While a warmer-than-normal summer or active hurricane season could “rapidly improve” the bearish gas outlook, there is still the possibility of a gas-price washout in the September/October time frame… If storage operators run out of places to put gas in September/October, “the resulting ‘gas on gas’ competition would likely drive cash prices low enough to force producers to shut in some gas production. Our guess is this price would be well below the $6/Mcf level.”

Currently, Raymond James’ model suggests that with normal summer weather and no major hurricane disruptions, summer-ending storage could flirt with an over-full situation. The analysts’ model started with the amount of gas injected last summer, estimated injections for 2006 and then added that figure into the record winter-end storage of about 1.675 Tcf.

Overall, said the analysts, total U.S. gas supply is likely to be down about 1 Bcf/d relative to last summer mostly because of the production impairments caused by last year’s hurricanes.

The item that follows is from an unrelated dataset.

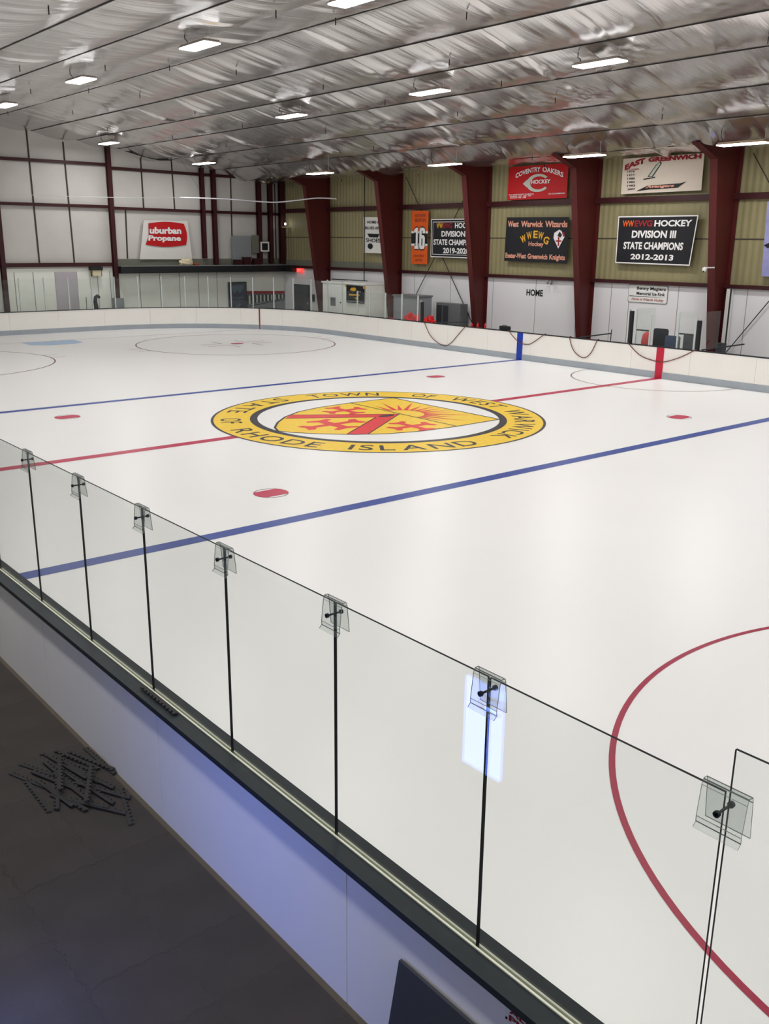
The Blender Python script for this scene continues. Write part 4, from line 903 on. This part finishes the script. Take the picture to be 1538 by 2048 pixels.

Adding in industrial demand growth, normal-weather electric demand growth, and “assuming all remaining economic demand growth increases by approximately 1%, we believe core (or nonweather driven) year-over-year gas demand will be up a modest 0.6 Bcf/d.”

However, the analysts cautioned they could be wrong. “In real life, the market will set a gas price that allows gas storage reservoirs to be more or less full by the end of October. Our guess is that 3.5 Tcf will represent ‘full’ storage at the end of October,” and storage has never been higher than 3.4 Tcf. “To get to this 3.5 Tcf, the gas-to-oil price ratio must average about 9-to-1 for the entire summer.”